- Problem description -
Quote the whole listing word for word, please.
════════════════
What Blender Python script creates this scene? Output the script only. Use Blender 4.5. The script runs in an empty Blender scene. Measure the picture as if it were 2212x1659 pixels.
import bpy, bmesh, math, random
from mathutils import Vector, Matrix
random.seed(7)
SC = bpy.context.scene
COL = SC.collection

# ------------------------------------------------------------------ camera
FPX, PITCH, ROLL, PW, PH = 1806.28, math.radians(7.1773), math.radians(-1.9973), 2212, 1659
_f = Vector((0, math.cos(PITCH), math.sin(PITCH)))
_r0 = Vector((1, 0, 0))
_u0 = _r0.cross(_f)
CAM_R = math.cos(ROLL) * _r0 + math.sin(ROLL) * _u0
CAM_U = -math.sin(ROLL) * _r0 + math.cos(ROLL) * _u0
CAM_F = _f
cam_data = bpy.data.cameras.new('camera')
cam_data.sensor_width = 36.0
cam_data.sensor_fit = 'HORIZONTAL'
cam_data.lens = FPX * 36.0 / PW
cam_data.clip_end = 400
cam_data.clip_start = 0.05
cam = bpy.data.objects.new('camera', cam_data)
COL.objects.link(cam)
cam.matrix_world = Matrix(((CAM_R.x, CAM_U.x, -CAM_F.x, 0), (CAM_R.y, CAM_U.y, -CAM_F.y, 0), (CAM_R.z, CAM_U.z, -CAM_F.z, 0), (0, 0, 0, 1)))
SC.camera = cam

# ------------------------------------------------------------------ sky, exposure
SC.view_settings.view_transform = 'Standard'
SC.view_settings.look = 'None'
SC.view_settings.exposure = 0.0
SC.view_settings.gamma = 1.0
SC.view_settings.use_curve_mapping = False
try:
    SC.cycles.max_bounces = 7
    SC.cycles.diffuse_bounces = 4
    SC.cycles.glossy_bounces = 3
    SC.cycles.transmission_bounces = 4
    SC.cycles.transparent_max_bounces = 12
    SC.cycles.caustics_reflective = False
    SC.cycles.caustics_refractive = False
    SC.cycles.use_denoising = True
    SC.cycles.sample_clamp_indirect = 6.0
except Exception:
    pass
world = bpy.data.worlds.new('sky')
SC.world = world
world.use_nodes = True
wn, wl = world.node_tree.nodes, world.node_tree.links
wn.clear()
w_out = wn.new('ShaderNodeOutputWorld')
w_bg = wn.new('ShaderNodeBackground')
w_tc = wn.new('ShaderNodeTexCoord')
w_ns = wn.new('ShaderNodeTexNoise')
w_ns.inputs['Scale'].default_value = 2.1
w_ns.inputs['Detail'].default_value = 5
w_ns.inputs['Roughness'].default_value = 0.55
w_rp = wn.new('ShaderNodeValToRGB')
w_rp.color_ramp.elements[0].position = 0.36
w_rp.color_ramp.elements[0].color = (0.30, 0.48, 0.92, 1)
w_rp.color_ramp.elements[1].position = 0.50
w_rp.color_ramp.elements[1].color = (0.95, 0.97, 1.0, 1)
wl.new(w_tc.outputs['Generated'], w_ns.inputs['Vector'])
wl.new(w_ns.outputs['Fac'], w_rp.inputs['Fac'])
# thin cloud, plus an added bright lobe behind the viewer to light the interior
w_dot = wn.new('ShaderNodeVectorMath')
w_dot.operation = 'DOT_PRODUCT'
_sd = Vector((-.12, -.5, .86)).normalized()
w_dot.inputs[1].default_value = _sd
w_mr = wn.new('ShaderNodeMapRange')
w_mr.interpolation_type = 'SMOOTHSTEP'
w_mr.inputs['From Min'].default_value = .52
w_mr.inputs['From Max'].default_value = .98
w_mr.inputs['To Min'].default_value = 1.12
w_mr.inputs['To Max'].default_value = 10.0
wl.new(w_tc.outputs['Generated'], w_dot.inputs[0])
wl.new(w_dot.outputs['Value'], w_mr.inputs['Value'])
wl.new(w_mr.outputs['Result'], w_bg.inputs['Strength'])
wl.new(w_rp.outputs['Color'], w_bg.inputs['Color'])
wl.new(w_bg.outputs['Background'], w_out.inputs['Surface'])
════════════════
- Written response -
What Blender Python script creates this scene? Output the script only. Use Blender 4.5. The script runs in an empty Blender scene. Measure the picture as if it were 2212x1659 pixels.
import bpy, bmesh, math, random
from mathutils import Vector, Matrix
random.seed(7)
SC = bpy.context.scene
COL = SC.collection

# ------------------------------------------------------------------ camera
FPX, PITCH, ROLL, PW, PH = 1806.28, math.radians(7.1773), math.radians(-1.9973), 2212, 1659
_f = Vector((0, math.cos(PITCH), math.sin(PITCH)))
_r0 = Vector((1, 0, 0))
_u0 = _r0.cross(_f)
CAM_R = math.cos(ROLL) * _r0 + math.sin(ROLL) * _u0
CAM_U = -math.sin(ROLL) * _r0 + math.cos(ROLL) * _u0
CAM_F = _f
cam_data = bpy.data.cameras.new('camera')
cam_data.sensor_width = 36.0
cam_data.sensor_fit = 'HORIZONTAL'
cam_data.lens = FPX * 36.0 / PW
cam_data.clip_end = 400
cam_data.clip_start = 0.05
cam = bpy.data.objects.new('camera', cam_data)
COL.objects.link(cam)
cam.matrix_world = Matrix(((CAM_R.x, CAM_U.x, -CAM_F.x, 0), (CAM_R.y, CAM_U.y, -CAM_F.y, 0), (CAM_R.z, CAM_U.z, -CAM_F.z, 0), (0, 0, 0, 1)))
SC.camera = cam

# ------------------------------------------------------------------ sky, exposure
SC.view_settings.view_transform = 'Standard'
SC.view_settings.look = 'None'
SC.view_settings.exposure = 0.0
SC.view_settings.gamma = 1.0
SC.view_settings.use_curve_mapping = False
try:
    SC.cycles.max_bounces = 7
    SC.cycles.diffuse_bounces = 4
    SC.cycles.glossy_bounces = 3
    SC.cycles.transmission_bounces = 4
    SC.cycles.transparent_max_bounces = 12
    SC.cycles.caustics_reflective = False
    SC.cycles.caustics_refractive = False
    SC.cycles.use_denoising = True
    SC.cycles.sample_clamp_indirect = 6.0
except Exception:
    pass
world = bpy.data.worlds.new('sky')
SC.world = world
world.use_nodes = True
wn, wl = world.node_tree.nodes, world.node_tree.links
wn.clear()
w_out = wn.new('ShaderNodeOutputWorld')
w_bg = wn.new('ShaderNodeBackground')
w_tc = wn.new('ShaderNodeTexCoord')
w_ns = wn.new('ShaderNodeTexNoise')
w_ns.inputs['Scale'].default_value = 2.1
w_ns.inputs['Detail'].default_value = 5
w_ns.inputs['Roughness'].default_value = 0.55
w_rp = wn.new('ShaderNodeValToRGB')
w_rp.color_ramp.elements[0].position = 0.36
w_rp.color_ramp.elements[0].color = (0.30, 0.48, 0.92, 1)
w_rp.color_ramp.elements[1].position = 0.50
w_rp.color_ramp.elements[1].color = (0.95, 0.97, 1.0, 1)
wl.new(w_tc.outputs['Generated'], w_ns.inputs['Vector'])
wl.new(w_ns.outputs['Fac'], w_rp.inputs['Fac'])
# thin cloud, plus an added bright lobe behind the viewer to light the interior
w_dot = wn.new('ShaderNodeVectorMath')
w_dot.operation = 'DOT_PRODUCT'
_sd = Vector((-.12, -.5, .86)).normalized()
w_dot.inputs[1].default_value = _sd
w_mr = wn.new('ShaderNodeMapRange')
w_mr.interpolation_type = 'SMOOTHSTEP'
w_mr.inputs['From Min'].default_value = .52
w_mr.inputs['From Max'].default_value = .98
w_mr.inputs['To Min'].default_value = 1.12
w_mr.inputs['To Max'].default_value = 10.0
wl.new(w_tc.outputs['Generated'], w_dot.inputs[0])
wl.new(w_dot.outputs['Value'], w_mr.inputs['Value'])
wl.new(w_mr.outputs['Result'], w_bg.inputs['Strength'])
wl.new(w_rp.outputs['Color'], w_bg.inputs['Color'])
wl.new(w_bg.outputs['Background'], w_out.inputs['Surface'])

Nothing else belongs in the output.